Thanks, ABC/ESPN

Caution: sports post ahead.

The last few Mondays have been weird in that I am no longer found on the couch in front of the TV watching the duration of Monday Night Football. That may seem like no big deal, but I’m talking about a show that’s easily been on of my favorite never-miss television programs for most of my adult life. At least it was until ABC moved the landmark program to ESPN, which is now in its second season of ruining it.

The last time I watched a full broadcast was the Cowboys/Bills game when Dallas managed to somehow pull a 25-24 victory out at the last minute. Exciting stuff. But since then I’ve tuned in only to tune out shortly thereafter, put off by the forgetable booth announcing team as a whole almost as much as I am by ESPN icons Stuart Scott and Chris Berman who’ve both become stock parodies of themselves.

How did my love wane so quickly? Well for one, the show simply lost a lot of its tradition and cachet when it left the network for cable. ESPN may be a sports powerhouse, but “Monday Night Football on ESPN” just doesn’t pack the same historical punch as “Monday Night Football on ABC,” which I began watching as a kid with Frank Gifford, Howard Cosell and Dandy Don Meredith.

Second, it didn’t bring the booth team of Al Michaels and John Madden with it. That duo lateraled to NBC where they steere that ship’s  “Sunday Night Football in America,” which coincidentally  is rapidly becoming the new Monday Night Football.

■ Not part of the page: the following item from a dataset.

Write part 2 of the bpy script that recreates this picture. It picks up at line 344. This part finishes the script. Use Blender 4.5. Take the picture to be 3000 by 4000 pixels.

Third, with the exception of the unexpected excitement of the above-mentioned Cowboys/Bills battle, the games have mostly been the suck. I mean, Patriots/Bengals? Yawn. Giants/Falcons? Feh. Ravens/Steelers? Pffft. Whose idea is it that these are marquee match-ups? And then this past Mondays 49ers/Seahawks dance? Please. It’s embarrassing to see a television franchise being put out to pasture so painfully.

It’s as if ABC and ESPN really don’t give a crap. That they’re taking some sort of perverse joy in felling a champion. I got home this past Monday night and turned on the San Francisco/Seattle game just as it went to halftime. After Berman’s “fastest three minutes” shtick and Stuart Scott showing how badass he is with his left brow cocked and loaded about a foot above his eye, then we’re treated to an endless interview with NASCAR teammates Jimmie Smith and Jeff Gordon speaking from some studio in cliches about how they’re competitors but friends too with the utmost in respect for one another and combined have one goal and that’s to do the best they can for the team irregardless of who crosses the finish line first and blahbity blah blah blahbity blah blahzzzzzzzzzzzzzzzzzzzzz.

NASCAR!? Seriously ESPN, you barely will give three minutes to an NFL weekend wrap-up but you’ll let these two perpetual left-turners blab on and on and on and on about themselves and the cars they drive? You’re trying to make me turn it off, aren’t you!?
And in answer, with Gordon in mid-drone about needing to put together a good race in order to top his bestest buddy Jimmie I switched off to the infinitely enjoyable HGTV.  Never to return? I wouldn’t be surprised.